While the creators at Rockstar might not have intended it or really cared to think about it, the characters they created were logical extensions of a hellscape, a world surrounded on all sites by invisible walls, clockwork traffic patterns simultaneously patrolled by police officers whose routines are so predictable that no real human being would be able to survive without becoming a wildly damaged individual. To come to Baudrillard’s assertion of Disney World as the Real America, one might wonder what kind of human would be produced there, if they were born there, if they were to then die there. Now imagine that person living in San Andreas.

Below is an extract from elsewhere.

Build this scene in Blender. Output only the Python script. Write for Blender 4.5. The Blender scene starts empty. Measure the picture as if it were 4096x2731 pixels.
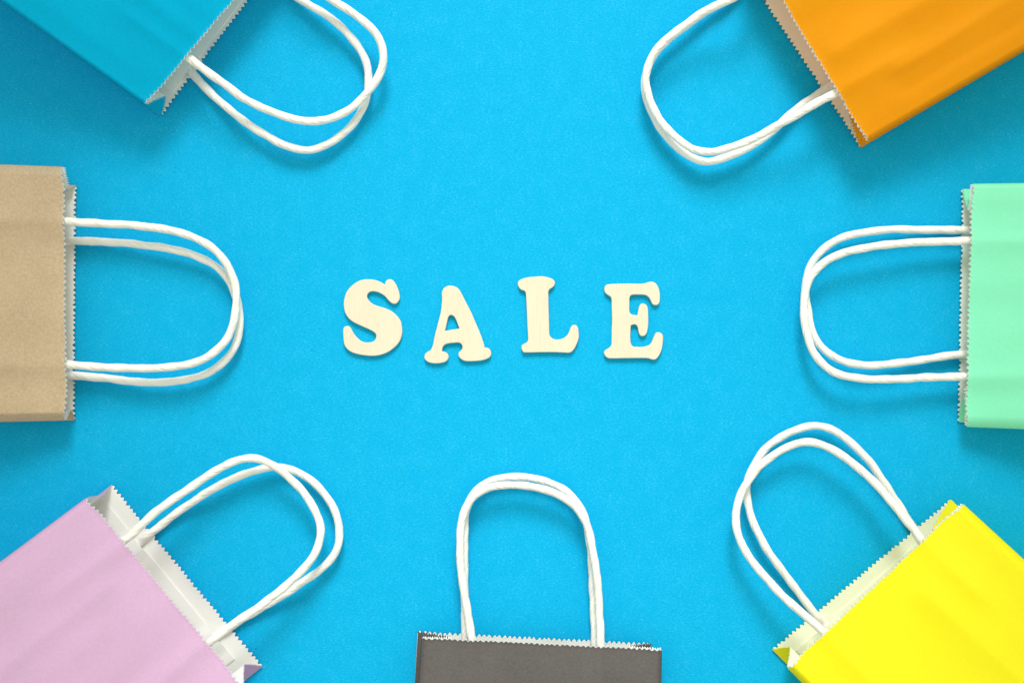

So the political critique remains the same: the writers are conservatives. Their world is a hellscape, so the only logical actions in it are amoral ones. This is clearly not how our world works. Life on our planet is indeed awful in a variety of ways, but it is not beyond saving, and an amoral approach due to the domination of his world by amoral forces would be one worth condemning in the most strident way. Yet in a world like the one built in GTA, it makes quite a bit of sense. I don’t think I could ever condemn those living in such a world their actions, because what else would be possible? Nothing. The entire political spectrum is itself meaningless in such a world. So, in a sense then, the game becomes even more interesting for me because it sheds life on an alien planet, a very troubling one. One we should do our best to avoid.
– Daniel Joseph, “Quick Thoughts on Grand Theft Auto“
(Dan wrote this months ago and I’ve had it open in a tab since then and now here we are.)